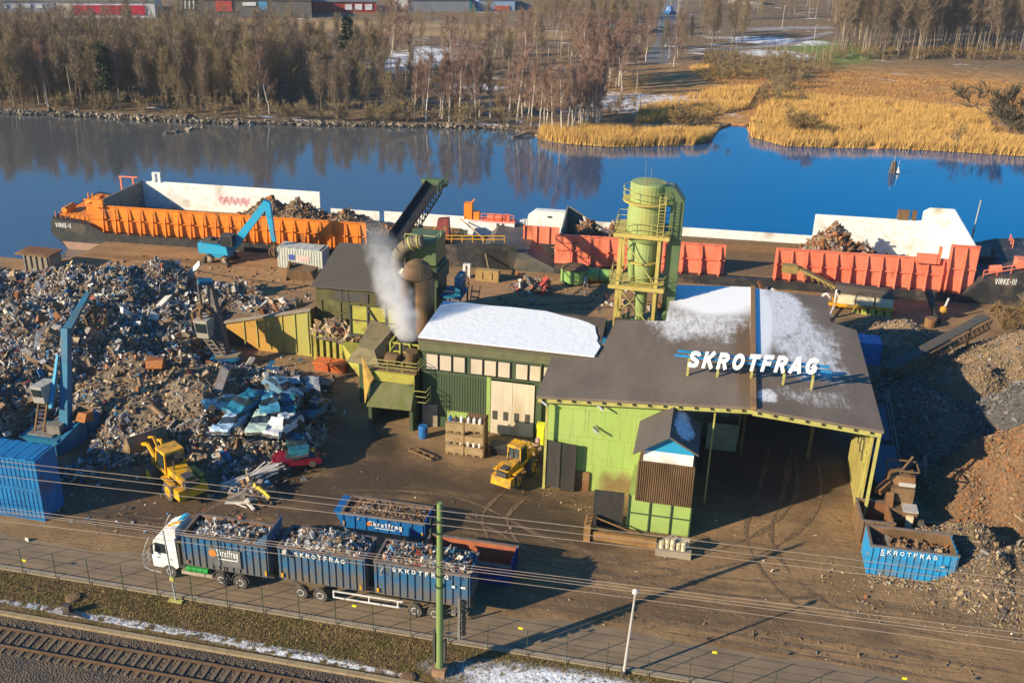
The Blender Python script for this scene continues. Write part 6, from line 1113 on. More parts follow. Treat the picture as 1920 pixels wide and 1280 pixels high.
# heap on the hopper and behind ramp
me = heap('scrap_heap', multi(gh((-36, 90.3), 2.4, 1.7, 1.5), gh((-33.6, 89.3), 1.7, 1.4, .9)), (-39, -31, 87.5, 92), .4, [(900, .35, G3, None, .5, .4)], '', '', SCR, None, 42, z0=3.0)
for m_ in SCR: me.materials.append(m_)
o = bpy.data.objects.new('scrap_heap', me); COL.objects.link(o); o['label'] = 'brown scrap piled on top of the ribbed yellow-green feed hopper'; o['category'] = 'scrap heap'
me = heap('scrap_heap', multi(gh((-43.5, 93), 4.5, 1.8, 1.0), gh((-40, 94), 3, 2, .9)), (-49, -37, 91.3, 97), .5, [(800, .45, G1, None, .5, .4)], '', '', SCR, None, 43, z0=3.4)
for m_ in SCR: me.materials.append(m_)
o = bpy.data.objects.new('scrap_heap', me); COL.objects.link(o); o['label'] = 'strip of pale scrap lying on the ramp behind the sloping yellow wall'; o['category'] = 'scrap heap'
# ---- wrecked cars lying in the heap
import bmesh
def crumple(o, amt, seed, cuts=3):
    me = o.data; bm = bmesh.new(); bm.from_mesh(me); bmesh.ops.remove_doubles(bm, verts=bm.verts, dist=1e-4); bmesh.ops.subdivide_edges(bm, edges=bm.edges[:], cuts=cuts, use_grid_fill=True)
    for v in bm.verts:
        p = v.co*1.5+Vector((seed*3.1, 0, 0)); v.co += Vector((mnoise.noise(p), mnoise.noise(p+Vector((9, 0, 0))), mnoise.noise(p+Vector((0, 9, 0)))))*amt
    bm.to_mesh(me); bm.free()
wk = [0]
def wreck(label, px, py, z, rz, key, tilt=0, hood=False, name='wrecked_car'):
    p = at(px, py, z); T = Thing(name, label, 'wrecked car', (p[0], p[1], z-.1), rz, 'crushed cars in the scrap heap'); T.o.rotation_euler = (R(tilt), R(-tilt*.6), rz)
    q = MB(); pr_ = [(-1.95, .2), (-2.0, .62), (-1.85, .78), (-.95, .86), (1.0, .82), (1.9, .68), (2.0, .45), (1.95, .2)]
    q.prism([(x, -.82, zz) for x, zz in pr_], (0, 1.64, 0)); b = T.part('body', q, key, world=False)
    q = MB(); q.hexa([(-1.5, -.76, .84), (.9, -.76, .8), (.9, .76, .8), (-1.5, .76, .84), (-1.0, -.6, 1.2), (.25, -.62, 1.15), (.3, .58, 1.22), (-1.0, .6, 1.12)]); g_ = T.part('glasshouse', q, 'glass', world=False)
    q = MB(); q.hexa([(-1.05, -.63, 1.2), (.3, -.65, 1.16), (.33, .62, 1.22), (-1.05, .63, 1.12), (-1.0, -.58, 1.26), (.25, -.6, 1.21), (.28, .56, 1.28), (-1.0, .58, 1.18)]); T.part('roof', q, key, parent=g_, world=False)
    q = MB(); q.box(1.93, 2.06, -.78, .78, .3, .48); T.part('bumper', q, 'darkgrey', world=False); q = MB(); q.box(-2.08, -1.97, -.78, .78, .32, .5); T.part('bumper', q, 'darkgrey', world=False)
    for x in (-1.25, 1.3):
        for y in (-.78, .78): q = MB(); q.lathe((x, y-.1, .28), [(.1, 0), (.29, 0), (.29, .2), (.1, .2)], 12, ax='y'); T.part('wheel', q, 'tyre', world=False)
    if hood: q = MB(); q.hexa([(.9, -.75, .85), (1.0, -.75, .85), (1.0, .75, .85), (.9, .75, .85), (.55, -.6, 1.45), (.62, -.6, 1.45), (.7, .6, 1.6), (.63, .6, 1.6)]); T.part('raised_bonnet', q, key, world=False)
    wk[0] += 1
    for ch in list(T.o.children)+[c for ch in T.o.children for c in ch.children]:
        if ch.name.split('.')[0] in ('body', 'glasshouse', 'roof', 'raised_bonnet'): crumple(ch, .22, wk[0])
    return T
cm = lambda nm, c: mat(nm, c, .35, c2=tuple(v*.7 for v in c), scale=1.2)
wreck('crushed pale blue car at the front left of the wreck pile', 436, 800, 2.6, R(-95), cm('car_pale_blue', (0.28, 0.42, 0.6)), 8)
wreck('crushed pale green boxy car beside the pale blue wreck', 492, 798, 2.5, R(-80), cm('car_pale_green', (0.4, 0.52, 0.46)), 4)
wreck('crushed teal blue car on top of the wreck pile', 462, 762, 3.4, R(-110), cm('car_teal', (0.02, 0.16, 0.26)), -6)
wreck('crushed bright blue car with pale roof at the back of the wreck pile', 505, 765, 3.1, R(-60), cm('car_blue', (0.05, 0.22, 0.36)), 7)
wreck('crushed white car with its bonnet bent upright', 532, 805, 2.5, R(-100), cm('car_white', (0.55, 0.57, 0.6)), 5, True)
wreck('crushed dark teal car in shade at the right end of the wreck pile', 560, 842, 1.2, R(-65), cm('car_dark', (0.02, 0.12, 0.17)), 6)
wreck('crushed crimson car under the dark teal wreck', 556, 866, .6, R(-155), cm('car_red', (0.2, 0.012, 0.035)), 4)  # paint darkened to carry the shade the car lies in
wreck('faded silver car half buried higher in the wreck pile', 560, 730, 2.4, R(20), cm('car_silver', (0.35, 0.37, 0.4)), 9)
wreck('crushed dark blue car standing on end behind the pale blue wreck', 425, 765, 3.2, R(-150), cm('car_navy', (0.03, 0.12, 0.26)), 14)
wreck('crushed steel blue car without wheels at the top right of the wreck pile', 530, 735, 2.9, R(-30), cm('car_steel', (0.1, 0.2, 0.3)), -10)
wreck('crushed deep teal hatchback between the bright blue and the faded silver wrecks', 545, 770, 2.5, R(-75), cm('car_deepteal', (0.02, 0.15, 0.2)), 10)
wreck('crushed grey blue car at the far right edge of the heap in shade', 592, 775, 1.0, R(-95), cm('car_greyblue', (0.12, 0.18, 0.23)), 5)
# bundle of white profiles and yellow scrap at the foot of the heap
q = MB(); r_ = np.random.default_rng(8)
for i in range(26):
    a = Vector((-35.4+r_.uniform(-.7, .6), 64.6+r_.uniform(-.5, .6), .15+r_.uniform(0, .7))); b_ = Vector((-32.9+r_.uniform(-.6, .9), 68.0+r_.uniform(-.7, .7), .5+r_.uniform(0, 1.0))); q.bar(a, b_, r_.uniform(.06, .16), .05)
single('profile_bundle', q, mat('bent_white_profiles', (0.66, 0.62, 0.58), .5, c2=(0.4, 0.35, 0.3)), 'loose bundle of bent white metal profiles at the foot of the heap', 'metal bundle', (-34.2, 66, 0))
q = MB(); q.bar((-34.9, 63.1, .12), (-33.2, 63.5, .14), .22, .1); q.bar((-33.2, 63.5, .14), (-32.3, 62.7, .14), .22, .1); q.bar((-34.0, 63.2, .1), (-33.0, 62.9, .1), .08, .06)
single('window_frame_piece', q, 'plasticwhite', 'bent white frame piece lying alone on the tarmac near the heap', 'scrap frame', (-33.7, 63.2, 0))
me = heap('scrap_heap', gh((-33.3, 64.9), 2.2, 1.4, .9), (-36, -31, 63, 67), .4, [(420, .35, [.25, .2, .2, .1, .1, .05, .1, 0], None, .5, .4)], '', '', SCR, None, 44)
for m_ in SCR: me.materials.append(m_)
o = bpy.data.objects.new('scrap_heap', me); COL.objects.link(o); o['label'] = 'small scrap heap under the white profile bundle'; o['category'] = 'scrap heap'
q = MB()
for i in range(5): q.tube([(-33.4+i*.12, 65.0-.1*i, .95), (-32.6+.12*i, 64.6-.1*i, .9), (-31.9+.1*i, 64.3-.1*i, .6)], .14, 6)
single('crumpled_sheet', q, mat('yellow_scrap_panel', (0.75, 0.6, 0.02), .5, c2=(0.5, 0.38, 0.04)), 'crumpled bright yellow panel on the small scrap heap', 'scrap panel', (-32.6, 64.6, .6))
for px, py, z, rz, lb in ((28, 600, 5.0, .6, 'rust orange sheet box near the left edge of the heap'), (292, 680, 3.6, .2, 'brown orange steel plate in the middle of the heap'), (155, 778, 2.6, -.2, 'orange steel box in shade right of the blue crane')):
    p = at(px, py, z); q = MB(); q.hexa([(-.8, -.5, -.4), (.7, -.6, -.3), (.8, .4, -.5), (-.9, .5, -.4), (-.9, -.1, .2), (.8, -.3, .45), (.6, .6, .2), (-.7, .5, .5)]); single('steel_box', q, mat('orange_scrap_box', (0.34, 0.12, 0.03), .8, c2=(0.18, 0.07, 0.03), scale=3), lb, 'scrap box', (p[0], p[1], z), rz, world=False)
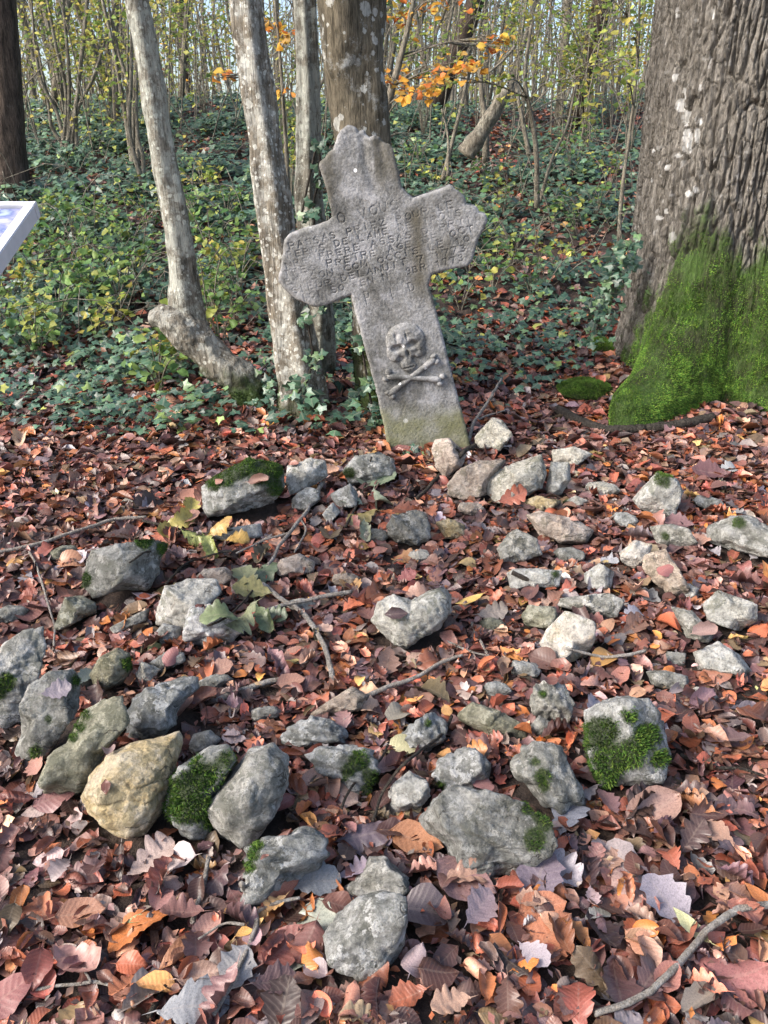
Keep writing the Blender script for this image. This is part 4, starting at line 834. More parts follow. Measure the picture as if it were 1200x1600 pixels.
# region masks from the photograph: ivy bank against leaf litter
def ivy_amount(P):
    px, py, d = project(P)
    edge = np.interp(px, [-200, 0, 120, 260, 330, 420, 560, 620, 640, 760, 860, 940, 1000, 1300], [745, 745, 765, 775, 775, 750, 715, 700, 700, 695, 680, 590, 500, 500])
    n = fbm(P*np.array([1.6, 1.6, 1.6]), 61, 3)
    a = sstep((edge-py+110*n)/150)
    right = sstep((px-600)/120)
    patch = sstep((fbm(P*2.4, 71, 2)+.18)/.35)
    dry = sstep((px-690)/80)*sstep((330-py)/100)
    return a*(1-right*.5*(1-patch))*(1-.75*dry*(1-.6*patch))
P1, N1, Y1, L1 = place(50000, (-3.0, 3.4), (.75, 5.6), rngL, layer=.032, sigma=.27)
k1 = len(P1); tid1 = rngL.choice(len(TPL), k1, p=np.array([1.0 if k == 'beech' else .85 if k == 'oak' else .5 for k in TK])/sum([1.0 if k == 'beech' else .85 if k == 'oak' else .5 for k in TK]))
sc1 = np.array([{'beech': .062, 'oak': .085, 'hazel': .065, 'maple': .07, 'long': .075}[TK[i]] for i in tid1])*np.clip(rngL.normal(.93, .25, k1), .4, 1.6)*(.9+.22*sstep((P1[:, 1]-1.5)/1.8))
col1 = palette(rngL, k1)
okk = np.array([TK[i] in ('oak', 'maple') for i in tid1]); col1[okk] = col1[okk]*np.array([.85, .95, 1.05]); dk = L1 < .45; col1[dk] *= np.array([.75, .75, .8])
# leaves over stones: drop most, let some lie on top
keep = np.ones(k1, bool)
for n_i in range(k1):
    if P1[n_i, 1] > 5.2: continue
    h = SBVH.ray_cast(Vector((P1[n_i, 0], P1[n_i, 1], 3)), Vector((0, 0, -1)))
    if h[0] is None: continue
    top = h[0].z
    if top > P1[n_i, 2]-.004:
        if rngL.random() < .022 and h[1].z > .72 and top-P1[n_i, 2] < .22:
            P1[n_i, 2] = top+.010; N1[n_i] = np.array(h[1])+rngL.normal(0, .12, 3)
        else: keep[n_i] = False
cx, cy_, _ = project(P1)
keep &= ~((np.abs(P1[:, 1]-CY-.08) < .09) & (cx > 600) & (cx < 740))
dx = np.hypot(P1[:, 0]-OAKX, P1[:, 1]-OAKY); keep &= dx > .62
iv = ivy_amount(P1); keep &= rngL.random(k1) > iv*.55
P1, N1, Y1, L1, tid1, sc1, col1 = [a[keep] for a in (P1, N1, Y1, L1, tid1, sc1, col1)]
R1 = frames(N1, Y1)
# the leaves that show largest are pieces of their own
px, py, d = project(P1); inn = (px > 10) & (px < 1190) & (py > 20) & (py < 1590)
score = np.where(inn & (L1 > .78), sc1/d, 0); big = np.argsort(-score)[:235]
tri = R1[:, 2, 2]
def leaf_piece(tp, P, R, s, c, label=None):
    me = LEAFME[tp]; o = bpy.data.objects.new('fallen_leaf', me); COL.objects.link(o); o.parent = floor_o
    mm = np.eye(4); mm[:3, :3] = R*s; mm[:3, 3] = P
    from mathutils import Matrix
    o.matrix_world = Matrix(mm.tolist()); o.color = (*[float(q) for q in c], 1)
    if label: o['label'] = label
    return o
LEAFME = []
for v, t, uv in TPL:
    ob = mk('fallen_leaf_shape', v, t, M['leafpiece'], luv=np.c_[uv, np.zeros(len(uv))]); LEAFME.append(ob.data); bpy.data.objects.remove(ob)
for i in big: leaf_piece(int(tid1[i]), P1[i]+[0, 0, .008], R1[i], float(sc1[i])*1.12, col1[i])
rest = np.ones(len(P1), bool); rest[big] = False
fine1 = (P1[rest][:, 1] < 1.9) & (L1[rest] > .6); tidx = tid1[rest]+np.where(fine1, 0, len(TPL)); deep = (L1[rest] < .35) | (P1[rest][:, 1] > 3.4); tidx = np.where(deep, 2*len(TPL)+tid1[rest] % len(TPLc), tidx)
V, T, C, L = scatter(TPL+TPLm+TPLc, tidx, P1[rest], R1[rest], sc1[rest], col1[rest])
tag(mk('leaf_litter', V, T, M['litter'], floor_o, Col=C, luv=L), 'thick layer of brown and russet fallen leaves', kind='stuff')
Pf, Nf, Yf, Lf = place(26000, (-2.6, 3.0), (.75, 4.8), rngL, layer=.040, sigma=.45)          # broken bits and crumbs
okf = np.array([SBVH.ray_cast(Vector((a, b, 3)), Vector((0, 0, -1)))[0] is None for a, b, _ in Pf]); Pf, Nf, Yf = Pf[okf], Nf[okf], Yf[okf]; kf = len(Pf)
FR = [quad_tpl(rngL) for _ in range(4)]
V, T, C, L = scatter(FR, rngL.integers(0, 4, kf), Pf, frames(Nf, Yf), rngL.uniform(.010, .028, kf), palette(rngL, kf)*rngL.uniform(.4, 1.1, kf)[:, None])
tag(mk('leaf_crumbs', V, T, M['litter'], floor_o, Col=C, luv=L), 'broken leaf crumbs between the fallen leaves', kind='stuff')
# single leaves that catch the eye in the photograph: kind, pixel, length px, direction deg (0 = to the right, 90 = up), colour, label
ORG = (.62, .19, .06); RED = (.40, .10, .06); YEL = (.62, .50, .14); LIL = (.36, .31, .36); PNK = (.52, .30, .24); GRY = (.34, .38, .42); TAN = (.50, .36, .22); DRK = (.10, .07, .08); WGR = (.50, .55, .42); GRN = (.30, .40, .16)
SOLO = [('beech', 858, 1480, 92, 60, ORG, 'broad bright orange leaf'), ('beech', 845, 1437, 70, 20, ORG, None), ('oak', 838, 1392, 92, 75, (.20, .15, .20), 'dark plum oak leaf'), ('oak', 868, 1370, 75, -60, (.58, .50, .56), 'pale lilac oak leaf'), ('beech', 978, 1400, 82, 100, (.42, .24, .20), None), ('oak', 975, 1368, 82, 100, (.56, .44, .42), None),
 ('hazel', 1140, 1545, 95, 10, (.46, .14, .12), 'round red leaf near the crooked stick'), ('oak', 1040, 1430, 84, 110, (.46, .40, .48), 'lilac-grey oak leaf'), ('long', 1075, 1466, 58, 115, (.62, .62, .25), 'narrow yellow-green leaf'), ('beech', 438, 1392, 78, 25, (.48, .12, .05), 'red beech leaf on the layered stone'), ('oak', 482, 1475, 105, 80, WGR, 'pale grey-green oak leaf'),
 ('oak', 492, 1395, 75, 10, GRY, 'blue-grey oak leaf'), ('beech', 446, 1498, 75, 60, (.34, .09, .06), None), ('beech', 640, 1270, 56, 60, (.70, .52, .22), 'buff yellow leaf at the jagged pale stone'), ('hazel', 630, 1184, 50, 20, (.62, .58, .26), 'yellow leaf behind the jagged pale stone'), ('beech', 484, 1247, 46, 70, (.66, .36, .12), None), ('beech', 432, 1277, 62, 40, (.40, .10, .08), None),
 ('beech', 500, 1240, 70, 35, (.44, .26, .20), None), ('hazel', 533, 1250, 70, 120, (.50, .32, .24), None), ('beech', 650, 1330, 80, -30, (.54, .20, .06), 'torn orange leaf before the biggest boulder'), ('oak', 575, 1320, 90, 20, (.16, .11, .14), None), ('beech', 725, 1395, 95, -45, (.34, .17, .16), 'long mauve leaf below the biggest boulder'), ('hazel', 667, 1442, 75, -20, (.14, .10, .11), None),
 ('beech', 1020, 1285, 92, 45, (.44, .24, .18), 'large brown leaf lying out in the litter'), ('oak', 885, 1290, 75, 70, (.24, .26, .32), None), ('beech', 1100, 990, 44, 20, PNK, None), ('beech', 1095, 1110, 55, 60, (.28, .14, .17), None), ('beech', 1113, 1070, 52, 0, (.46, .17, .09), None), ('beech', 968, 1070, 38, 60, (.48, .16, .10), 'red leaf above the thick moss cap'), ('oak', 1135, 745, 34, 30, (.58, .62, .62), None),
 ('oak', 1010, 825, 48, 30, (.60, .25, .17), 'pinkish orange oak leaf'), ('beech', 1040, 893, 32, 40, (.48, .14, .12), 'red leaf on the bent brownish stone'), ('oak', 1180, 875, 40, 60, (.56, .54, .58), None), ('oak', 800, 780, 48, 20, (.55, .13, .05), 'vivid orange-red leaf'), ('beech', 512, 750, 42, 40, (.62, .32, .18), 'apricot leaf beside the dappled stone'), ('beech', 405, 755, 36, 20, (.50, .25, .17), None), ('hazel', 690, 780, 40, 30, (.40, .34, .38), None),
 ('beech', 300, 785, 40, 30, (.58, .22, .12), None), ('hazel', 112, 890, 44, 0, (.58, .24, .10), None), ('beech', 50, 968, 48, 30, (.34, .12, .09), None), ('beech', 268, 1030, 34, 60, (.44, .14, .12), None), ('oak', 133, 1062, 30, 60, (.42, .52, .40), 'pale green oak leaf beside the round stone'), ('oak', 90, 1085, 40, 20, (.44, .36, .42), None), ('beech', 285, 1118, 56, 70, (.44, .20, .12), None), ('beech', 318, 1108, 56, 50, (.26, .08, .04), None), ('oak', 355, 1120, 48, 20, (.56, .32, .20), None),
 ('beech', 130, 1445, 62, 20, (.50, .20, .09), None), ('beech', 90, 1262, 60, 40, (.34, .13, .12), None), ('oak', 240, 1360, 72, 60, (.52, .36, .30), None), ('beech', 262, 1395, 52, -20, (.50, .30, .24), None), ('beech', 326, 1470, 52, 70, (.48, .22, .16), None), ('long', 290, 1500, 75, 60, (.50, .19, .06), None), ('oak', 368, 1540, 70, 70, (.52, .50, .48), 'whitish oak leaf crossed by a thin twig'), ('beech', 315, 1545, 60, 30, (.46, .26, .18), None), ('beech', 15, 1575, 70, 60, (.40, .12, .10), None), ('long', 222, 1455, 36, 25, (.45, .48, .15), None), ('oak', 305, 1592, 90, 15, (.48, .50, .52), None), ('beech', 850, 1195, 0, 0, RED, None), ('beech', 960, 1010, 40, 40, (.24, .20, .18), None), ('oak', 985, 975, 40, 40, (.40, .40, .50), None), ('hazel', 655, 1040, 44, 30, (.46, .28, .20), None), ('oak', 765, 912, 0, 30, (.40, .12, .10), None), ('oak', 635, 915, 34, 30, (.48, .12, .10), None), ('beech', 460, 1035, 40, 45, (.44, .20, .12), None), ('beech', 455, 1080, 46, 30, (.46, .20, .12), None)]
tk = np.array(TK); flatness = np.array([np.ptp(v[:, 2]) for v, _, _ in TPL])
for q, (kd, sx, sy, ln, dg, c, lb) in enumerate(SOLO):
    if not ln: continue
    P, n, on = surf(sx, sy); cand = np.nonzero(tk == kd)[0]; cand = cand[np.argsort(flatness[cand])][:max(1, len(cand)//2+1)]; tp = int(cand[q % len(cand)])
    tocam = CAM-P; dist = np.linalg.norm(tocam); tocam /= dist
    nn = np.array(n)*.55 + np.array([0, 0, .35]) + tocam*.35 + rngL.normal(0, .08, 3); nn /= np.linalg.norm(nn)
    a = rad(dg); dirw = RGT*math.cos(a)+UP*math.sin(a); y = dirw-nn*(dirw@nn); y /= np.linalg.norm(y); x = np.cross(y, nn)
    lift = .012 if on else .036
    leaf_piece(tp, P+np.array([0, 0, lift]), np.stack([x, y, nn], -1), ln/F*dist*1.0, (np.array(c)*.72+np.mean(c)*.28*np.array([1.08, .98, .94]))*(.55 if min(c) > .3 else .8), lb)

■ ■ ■

- WHAT IS NEEDED
Print, without alteration, the lines from the line with "rest = np.ones(len(P1), bool);" to the line with "fine1 = (P1[rest][:, 1]". Include both of them, and omit every other line.

- FINAL RESULT
rest = np.ones(len(P1), bool); rest[big] = False
fine1 = (P1[rest][:, 1] < 1.9) & (L1[rest] > .6); tidx = tid1[rest]+np.where(fine1, 0, len(TPL)); deep = (L1[rest] < .35) | (P1[rest][:, 1] > 3.4); tidx = np.where(deep, 2*len(TPL)+tid1[rest] % len(TPLc), tidx)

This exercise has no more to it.